◆ AVAILABLE DATA
****************

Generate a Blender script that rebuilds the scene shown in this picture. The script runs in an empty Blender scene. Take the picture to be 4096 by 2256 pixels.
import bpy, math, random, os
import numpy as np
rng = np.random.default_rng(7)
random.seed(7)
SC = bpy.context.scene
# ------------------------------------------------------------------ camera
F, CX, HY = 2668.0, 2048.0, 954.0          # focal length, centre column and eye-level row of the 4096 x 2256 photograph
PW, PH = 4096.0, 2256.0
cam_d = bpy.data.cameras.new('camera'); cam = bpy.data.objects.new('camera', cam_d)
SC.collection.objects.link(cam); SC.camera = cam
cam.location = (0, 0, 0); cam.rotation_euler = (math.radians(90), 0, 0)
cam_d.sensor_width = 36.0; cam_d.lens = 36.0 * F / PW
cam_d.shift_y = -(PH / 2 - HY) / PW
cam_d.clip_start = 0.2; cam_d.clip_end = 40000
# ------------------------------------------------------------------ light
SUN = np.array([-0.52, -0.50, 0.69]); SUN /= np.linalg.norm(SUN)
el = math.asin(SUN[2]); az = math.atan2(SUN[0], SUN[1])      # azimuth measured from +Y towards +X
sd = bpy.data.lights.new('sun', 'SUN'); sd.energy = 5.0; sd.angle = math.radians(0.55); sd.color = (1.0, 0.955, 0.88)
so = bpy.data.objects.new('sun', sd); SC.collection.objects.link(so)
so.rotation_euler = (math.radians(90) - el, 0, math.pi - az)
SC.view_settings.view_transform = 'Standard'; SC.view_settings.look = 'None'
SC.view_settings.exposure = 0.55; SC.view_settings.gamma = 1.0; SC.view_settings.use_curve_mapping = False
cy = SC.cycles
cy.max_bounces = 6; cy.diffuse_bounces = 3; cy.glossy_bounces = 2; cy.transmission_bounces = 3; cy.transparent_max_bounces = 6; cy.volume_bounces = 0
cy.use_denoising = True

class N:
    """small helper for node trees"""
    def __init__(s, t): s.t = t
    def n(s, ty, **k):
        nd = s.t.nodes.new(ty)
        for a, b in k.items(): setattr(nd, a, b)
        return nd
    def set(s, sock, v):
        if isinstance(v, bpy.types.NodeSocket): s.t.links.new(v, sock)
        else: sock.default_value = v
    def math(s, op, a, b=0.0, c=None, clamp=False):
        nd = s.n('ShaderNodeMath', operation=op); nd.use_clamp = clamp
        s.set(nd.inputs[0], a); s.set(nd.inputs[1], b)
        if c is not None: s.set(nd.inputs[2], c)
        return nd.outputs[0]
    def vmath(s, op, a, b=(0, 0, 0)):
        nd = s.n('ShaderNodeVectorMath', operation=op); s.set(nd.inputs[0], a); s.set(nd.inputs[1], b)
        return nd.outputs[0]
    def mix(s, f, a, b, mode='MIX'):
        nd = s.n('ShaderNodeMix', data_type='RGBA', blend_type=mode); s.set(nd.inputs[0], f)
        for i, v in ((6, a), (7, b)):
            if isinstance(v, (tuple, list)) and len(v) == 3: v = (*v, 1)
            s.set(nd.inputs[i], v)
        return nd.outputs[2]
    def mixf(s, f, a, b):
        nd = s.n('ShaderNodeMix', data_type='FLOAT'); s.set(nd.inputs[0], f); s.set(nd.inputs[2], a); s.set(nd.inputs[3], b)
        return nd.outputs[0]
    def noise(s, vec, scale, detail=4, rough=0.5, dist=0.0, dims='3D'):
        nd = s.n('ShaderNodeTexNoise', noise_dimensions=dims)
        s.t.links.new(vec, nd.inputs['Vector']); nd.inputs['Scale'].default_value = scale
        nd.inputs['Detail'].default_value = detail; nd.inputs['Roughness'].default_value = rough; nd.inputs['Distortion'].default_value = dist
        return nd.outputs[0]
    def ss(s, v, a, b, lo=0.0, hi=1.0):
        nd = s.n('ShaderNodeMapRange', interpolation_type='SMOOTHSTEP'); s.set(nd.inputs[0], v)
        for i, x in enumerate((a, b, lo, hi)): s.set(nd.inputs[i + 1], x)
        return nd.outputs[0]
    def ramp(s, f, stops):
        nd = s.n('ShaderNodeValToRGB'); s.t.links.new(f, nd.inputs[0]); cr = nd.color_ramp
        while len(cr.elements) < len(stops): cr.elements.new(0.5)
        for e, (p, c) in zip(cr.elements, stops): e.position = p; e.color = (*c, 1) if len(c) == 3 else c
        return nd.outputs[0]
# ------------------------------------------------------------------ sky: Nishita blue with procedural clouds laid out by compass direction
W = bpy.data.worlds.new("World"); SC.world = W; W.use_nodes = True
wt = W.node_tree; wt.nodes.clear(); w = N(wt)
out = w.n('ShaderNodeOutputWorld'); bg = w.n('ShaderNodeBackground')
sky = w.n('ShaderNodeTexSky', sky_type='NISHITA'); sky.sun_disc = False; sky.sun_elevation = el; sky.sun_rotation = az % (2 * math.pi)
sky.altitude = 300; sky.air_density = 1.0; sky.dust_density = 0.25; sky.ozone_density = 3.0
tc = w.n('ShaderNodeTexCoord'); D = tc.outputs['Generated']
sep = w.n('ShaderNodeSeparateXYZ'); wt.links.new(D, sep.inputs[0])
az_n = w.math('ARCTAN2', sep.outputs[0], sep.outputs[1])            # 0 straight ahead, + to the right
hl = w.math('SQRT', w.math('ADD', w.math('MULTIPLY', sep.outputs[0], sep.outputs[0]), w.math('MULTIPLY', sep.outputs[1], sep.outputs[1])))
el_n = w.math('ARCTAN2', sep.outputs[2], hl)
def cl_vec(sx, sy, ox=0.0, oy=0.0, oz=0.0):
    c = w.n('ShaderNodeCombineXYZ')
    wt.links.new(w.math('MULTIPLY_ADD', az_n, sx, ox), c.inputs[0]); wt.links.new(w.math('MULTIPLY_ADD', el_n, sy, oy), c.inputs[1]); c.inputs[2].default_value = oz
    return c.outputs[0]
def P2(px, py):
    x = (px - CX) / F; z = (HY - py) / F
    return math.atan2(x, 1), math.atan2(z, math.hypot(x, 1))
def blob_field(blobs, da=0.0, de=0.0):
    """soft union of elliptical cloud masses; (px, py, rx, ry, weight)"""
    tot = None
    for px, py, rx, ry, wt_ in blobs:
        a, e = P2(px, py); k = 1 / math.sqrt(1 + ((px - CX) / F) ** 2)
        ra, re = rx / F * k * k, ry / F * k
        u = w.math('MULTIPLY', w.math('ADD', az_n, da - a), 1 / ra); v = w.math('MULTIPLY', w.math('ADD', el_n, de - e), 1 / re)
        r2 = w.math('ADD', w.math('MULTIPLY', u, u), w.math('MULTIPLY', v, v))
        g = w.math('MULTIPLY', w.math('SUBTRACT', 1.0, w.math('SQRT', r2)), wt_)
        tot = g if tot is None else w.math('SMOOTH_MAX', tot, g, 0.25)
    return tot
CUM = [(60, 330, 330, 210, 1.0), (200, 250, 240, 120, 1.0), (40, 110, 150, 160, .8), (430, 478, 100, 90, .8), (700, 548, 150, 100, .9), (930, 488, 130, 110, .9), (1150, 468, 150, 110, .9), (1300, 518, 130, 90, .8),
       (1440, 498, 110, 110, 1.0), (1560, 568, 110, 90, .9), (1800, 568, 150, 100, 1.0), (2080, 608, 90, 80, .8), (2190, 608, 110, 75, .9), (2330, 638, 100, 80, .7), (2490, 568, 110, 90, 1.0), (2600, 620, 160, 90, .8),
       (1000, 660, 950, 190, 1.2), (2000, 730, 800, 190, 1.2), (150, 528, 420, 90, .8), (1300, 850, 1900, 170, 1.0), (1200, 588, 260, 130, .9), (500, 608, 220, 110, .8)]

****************

◆ WHAT YOU ARE ASKED TO DO
All lines in the data that contain the word "scene" should be copied.

◆ WORKED ANSWER
Generate a Blender script that rebuilds the scene shown in this picture. The script runs in an empty Blender scene. Take the picture to be 4096 by 2256 pixels.
SC = bpy.context.scene